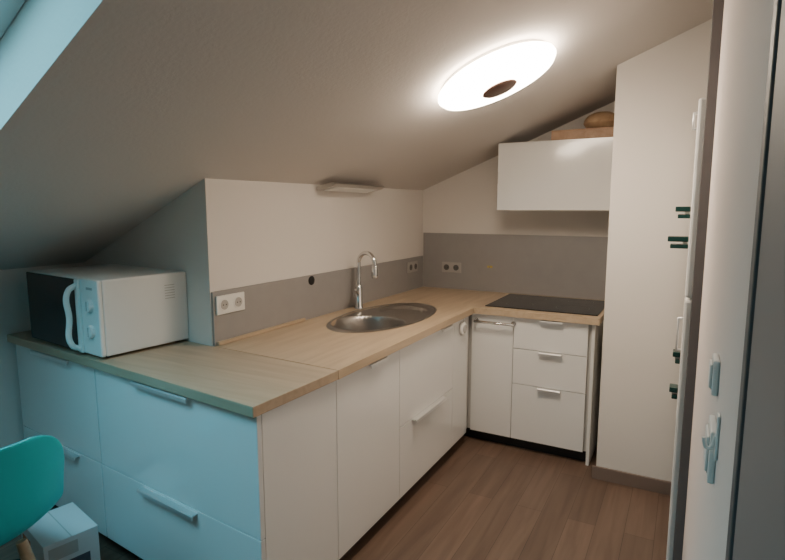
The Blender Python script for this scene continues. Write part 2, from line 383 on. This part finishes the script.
# ---------------- microwave ----------------
mw=empty('microwave_oven',(-0.238,-2.548,CT),(0,0,math.radians(-6.5)))
MW,MD,MH=.64,.415,.335
box('case',-MW,0,0.02,MD,.012,MH,m_whitem,mw,.006)
box('face',-MW,0,0,.02,.012,MH,m_plastic,mw,.006)
box('door_glass',-MW+.002,-.165,-.010,0.0,.014,MH-.004,m_glass,mw,.004)
box('door_edge',-.170,-.138,-.012,0.0,.014,MH-.004,m_plastic,mw,.003)
tube('door_handle',[(-.160,-.008,.03),(-.160,-.040,.05),(-.160,-.044,.17),(-.160,-.040,.285),(-.160,-.008,.305)],.012,m_plastic,mw)
for i,z in enumerate((.225,.115)):
    lathe('knob_%d'%i,[(0.0,0),(0.028,0),(0.026,.014),(0.0,.016)],m_whitem,mw,28,(-.066,-.0,z),(math.radians(90),0,0))
    box('pointer_%d'%i,-.068,-.064,-.018,-.015,z-.02,z+.02,m_greyplate,mw)
box('badge',-.090,-.042,-.0012,0,.292,.302,m_greyplate,mw)
for k in range(6): box('vent_%d'%k,-.0,.0006,.30,.35,.22+.012*k,.223+.012*k,m_greyplate,mw)
for x in (-MW+.04,-.04):
    for y in (.05,MD-.04): lathe('foot',[(0,0.0005),(0.012,0.0005),(0.012,.013),(0,.013)],m_black,mw,12,(x,y,0))
# ---------------- carton box ----------------
cb=empty('cardboard_box',(-.235,-2.775,0),(0,0,math.radians(-12)))
box('carton',-.13,.13,-.095,.095,0,.31,m_card,cb,.002)
box('flap_seam',-.13,.13,-.002,.002,.31,.3108,m_greyplate,cb)
box('print_front',-.09,.06,-.0958,-.095,.07,.20,m_print,cb); box('print_tag',-.11,-.02,-.0959,-.095,.23,.27,m_print2,cb)
box('print_side',.13,.1308,-.07,.06,.10,.22,m_print,cb); box('print_label',.13,.1309,-.08,.02,.24,.29,m_greyplate,cb)
box('print_side_mark',.1308,.1314,-.04,.02,.13,.19,m_print2,cb)
# ---------------- chair ----------------
ch=empty('molded_chair',(-.155,-3.135,0),(0,0,math.radians(180)))
ch.scale=(1.05,1.05,1.05)
prof=[(.235,.425,.16,0),(.20,.445,.205,.01),(.10,.435,.23,.03),(-.02,.428,.24,.045),(-.12,.435,.242,.06),(-.185,.465,.245,.07),(-.225,.53,.245,.07),(-.25,.61,.235,.055),(-.275,.69,.22,.04),(-.295,.755,.19,.028),(-.31,.80,.14,.015),(-.315,.815,.08,.008)]
NU=20; v=[];f=[]
for k,(fx_,z_,hw,cu_) in enumerate(prof):
    tt=k/(len(prof)-1); up=1 if tt<.35 else max(0,1-(tt-.35)/.25)
    for i in range(NU+1):
        s=-1+2*i/NU; c2=abs(s)**2.4
        v.append((fx_+cu_*1.3*c2*(1-up), s*hw, z_+cu_*1.2*c2*up))
for k in range(len(prof)-1):
    for i in range(NU):
        a=k*(NU+1)+i; f.append([a,a+1,a+NU+2,a+NU+1])
sh=mesh('shell',v,f,m_teal,ch,smooth=True)
so=sh.modifiers.new('s','SOLIDIFY'); so.thickness=.008; so.offset=0
sb=sh.modifiers.new('ss','SUBSURF'); sb.levels=2; sb.render_levels=2
for i,(sx,sy) in enumerate([(1,1),(1,-1),(-1,1),(-1,-1)]):
    p0=Vector((sx*.12-.02,sy*.11,.425)); p1=Vector((sx*.20-.02,sy*.17,0.0))
    q=p1-p0; L=q.length
    lg=lathe('leg_%d'%i,[(0.0,0),(.016,0),(.020,L*.3),(.012,L),(0,L)],m_beech,ch,20,p0,q.to_track_quat('Z','Y').to_euler())
tube('brace_a',[(-.15,-.12,.36),(.11,.12,.36)],.005,m_black,ch,handle='POLY')
tube('brace_b',[(-.15,.12,.36),(.11,-.12,.36)],.005,m_black,ch,handle='POLY')
# ---------------- ceiling lamp ----------------
lp=cp(1.095,-1.57,-.001)
la=empty('ceiling_lamp',lp,(0,-th,0))
lathe('base_ring',[(0.0,0),(.235,0),(.24,-.012),(.0,-.014)],m_whitem,la,64)
lathe('dome',[(0.0,-.015),(.245,-.015),(.258,-.024),(.261,-.034),(.25,-.048),(.21,-.060),(.135,-.071),(.06,-.076),(0,-.077)],m_lamp,la,64)
lathe('cap',[(0.0,-.0755),(.074,-.0755),(.077,-.080),(.068,-.086),(.03,-.089),(0,-.090)],m_cap,la,48)
# ---------------- world (overcast sky, brighter overhead) ----------------
wd=D.worlds.new('World'); C.scene.world=wd; wd.use_nodes=True
nt=wd.node_tree; bg=nt.nodes['Background']; bg.inputs['Strength'].default_value=1.0
tc=nt.nodes.new('ShaderNodeTexCoord'); sx=nt.nodes.new('ShaderNodeSeparateXYZ'); cr=nt.nodes.new('ShaderNodeValToRGB')
nt.links.new(tc.outputs['Generated'],sx.inputs[0]); nt.links.new(sx.outputs['Z'],cr.inputs['Fac']); 
mul=nt.nodes.new('ShaderNodeVectorMath'); mul.operation='SCALE'; mul.inputs['Scale'].default_value=11.5
nt.links.new(cr.outputs['Color'],mul.inputs[0]); nt.links.new(mul.outputs[0],bg.inputs['Color'])
e=cr.color_ramp.elements
e[0].position=0.35; e[0].color=(0.045,0.12,0.14,1)
e[1].position=0.75; e[1].color=(0.19,0.60,0.78,1)
pl_=D.lights.new('skylight_portal','AREA'); pl_.shape='RECTANGLE'; pl_.size=Lx+.1; pl_.size_y=W+.15
po=D.objects.new('skylight_portal',pl_); link(po); po.location=cp(xm,ysk(xm,(hy0+hy1)/2),0.30); po.rotation_euler=(0,-th,0)
pl_.cycles.is_portal=True
# ---------------- camera ----------------
cam=D.cameras.new('camera'); co=D.objects.new('camera',cam); link(co)
cam.sensor_width=36; cam.lens=543/785*36; cam.clip_start=0.02
co.location=(1.87,-3.9,1.54)
co.rotation_euler=(math.radians(90-7.55),0,math.radians(28.5))
C.scene.camera=co
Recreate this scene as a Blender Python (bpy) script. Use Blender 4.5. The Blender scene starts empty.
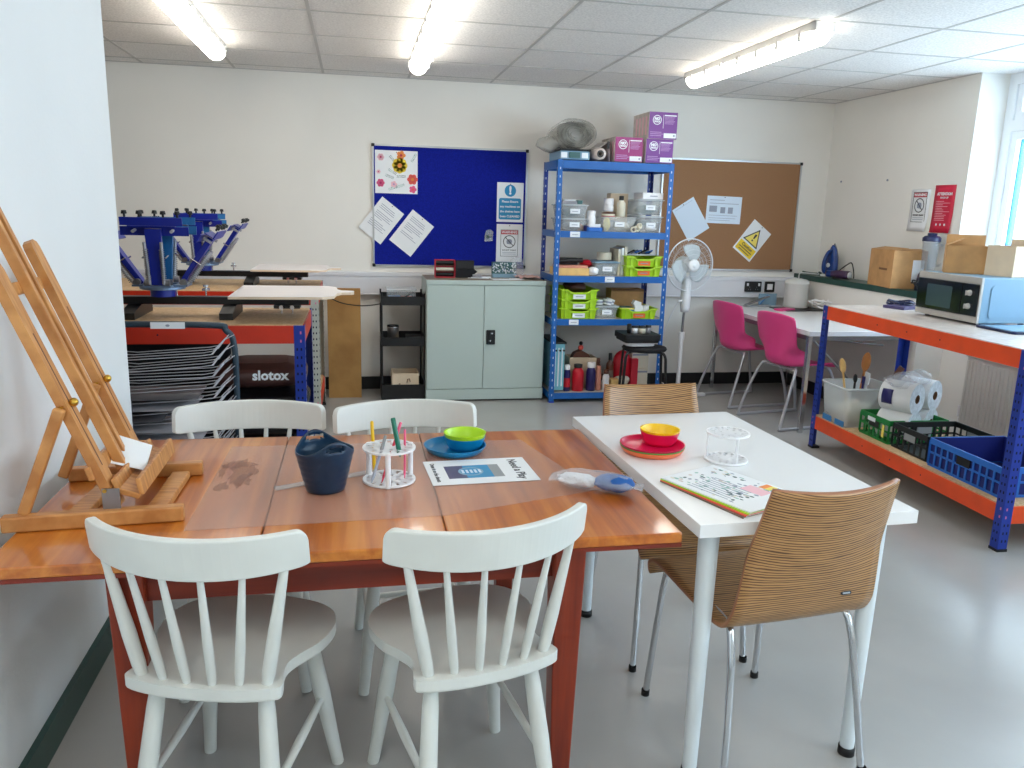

^^^^

> [Work instructions]:
Transcribe each line above verbatim, with the pictures left out.

> [Result of this task]:
The Blender Python script for this scene continues. Write part 2, from line 383 on. This part finishes the script.
# ---------------- microwave ----------------
mw=empty('microwave_oven',(-0.238,-2.548,CT),(0,0,math.radians(-6.5)))
MW,MD,MH=.64,.415,.335
box('case',-MW,0,0.02,MD,.012,MH,m_whitem,mw,.006)
box('face',-MW,0,0,.02,.012,MH,m_plastic,mw,.006)
box('door_glass',-MW+.002,-.165,-.010,0.0,.014,MH-.004,m_glass,mw,.004)
box('door_edge',-.170,-.138,-.012,0.0,.014,MH-.004,m_plastic,mw,.003)
tube('door_handle',[(-.160,-.008,.03),(-.160,-.040,.05),(-.160,-.044,.17),(-.160,-.040,.285),(-.160,-.008,.305)],.012,m_plastic,mw)
for i,z in enumerate((.225,.115)):
    lathe('knob_%d'%i,[(0.0,0),(0.028,0),(0.026,.014),(0.0,.016)],m_whitem,mw,28,(-.066,-.0,z),(math.radians(90),0,0))
    box('pointer_%d'%i,-.068,-.064,-.018,-.015,z-.02,z+.02,m_greyplate,mw)
box('badge',-.090,-.042,-.0012,0,.292,.302,m_greyplate,mw)
for k in range(6): box('vent_%d'%k,-.0,.0006,.30,.35,.22+.012*k,.223+.012*k,m_greyplate,mw)
for x in (-MW+.04,-.04):
    for y in (.05,MD-.04): lathe('foot',[(0,0.0005),(0.012,0.0005),(0.012,.013),(0,.013)],m_black,mw,12,(x,y,0))
# ---------------- carton box ----------------
cb=empty('cardboard_box',(-.235,-2.775,0),(0,0,math.radians(-12)))
box('carton',-.13,.13,-.095,.095,0,.31,m_card,cb,.002)
box('flap_seam',-.13,.13,-.002,.002,.31,.3108,m_greyplate,cb)
box('print_front',-.09,.06,-.0958,-.095,.07,.20,m_print,cb); box('print_tag',-.11,-.02,-.0959,-.095,.23,.27,m_print2,cb)
box('print_side',.13,.1308,-.07,.06,.10,.22,m_print,cb); box('print_label',.13,.1309,-.08,.02,.24,.29,m_greyplate,cb)
box('print_side_mark',.1308,.1314,-.04,.02,.13,.19,m_print2,cb)
# ---------------- chair ----------------
ch=empty('molded_chair',(-.155,-3.135,0),(0,0,math.radians(180)))
ch.scale=(1.05,1.05,1.05)
prof=[(.235,.425,.16,0),(.20,.445,.205,.01),(.10,.435,.23,.03),(-.02,.428,.24,.045),(-.12,.435,.242,.06),(-.185,.465,.245,.07),(-.225,.53,.245,.07),(-.25,.61,.235,.055),(-.275,.69,.22,.04),(-.295,.755,.19,.028),(-.31,.80,.14,.015),(-.315,.815,.08,.008)]
NU=20; v=[];f=[]
for k,(fx_,z_,hw,cu_) in enumerate(prof):
    tt=k/(len(prof)-1); up=1 if tt<.35 else max(0,1-(tt-.35)/.25)
    for i in range(NU+1):
        s=-1+2*i/NU; c2=abs(s)**2.4
        v.append((fx_+cu_*1.3*c2*(1-up), s*hw, z_+cu_*1.2*c2*up))
for k in range(len(prof)-1):
    for i in range(NU):
        a=k*(NU+1)+i; f.append([a,a+1,a+NU+2,a+NU+1])
sh=mesh('shell',v,f,m_teal,ch,smooth=True)
so=sh.modifiers.new('s','SOLIDIFY'); so.thickness=.008; so.offset=0
sb=sh.modifiers.new('ss','SUBSURF'); sb.levels=2; sb.render_levels=2
for i,(sx,sy) in enumerate([(1,1),(1,-1),(-1,1),(-1,-1)]):
    p0=Vector((sx*.12-.02,sy*.11,.425)); p1=Vector((sx*.20-.02,sy*.17,0.0))
    q=p1-p0; L=q.length
    lg=lathe('leg_%d'%i,[(0.0,0),(.016,0),(.020,L*.3),(.012,L),(0,L)],m_beech,ch,20,p0,q.to_track_quat('Z','Y').to_euler())
tube('brace_a',[(-.15,-.12,.36),(.11,.12,.36)],.005,m_black,ch,handle='POLY')
tube('brace_b',[(-.15,.12,.36),(.11,-.12,.36)],.005,m_black,ch,handle='POLY')
# ---------------- ceiling lamp ----------------
lp=cp(1.095,-1.57,-.001)
la=empty('ceiling_lamp',lp,(0,-th,0))
lathe('base_ring',[(0.0,0),(.235,0),(.24,-.012),(.0,-.014)],m_whitem,la,64)
lathe('dome',[(0.0,-.015),(.245,-.015),(.258,-.024),(.261,-.034),(.25,-.048),(.21,-.060),(.135,-.071),(.06,-.076),(0,-.077)],m_lamp,la,64)
lathe('cap',[(0.0,-.0755),(.074,-.0755),(.077,-.080),(.068,-.086),(.03,-.089),(0,-.090)],m_cap,la,48)
# ---------------- world (overcast sky, brighter overhead) ----------------
wd=D.worlds.new('World'); C.scene.world=wd; wd.use_nodes=True
nt=wd.node_tree; bg=nt.nodes['Background']; bg.inputs['Strength'].default_value=1.0
tc=nt.nodes.new('ShaderNodeTexCoord'); sx=nt.nodes.new('ShaderNodeSeparateXYZ'); cr=nt.nodes.new('ShaderNodeValToRGB')
nt.links.new(tc.outputs['Generated'],sx.inputs[0]); nt.links.new(sx.outputs['Z'],cr.inputs['Fac']); 
mul=nt.nodes.new('ShaderNodeVectorMath'); mul.operation='SCALE'; mul.inputs['Scale'].default_value=11.5
nt.links.new(cr.outputs['Color'],mul.inputs[0]); nt.links.new(mul.outputs[0],bg.inputs['Color'])
e=cr.color_ramp.elements
e[0].position=0.35; e[0].color=(0.045,0.12,0.14,1)
e[1].position=0.75; e[1].color=(0.19,0.60,0.78,1)
pl_=D.lights.new('skylight_portal','AREA'); pl_.shape='RECTANGLE'; pl_.size=Lx+.1; pl_.size_y=W+.15
po=D.objects.new('skylight_portal',pl_); link(po); po.location=cp(xm,ysk(xm,(hy0+hy1)/2),0.30); po.rotation_euler=(0,-th,0)
pl_.cycles.is_portal=True
# ---------------- camera ----------------
cam=D.cameras.new('camera'); co=D.objects.new('camera',cam); link(co)
cam.sensor_width=36; cam.lens=543/785*36; cam.clip_start=0.02
co.location=(1.87,-3.9,1.54)
co.rotation_euler=(math.radians(90-7.55),0,math.radians(28.5))
C.scene.camera=co
Recreate this scene as a Blender Python (bpy) script. Use Blender 4.5. The Blender scene starts empty.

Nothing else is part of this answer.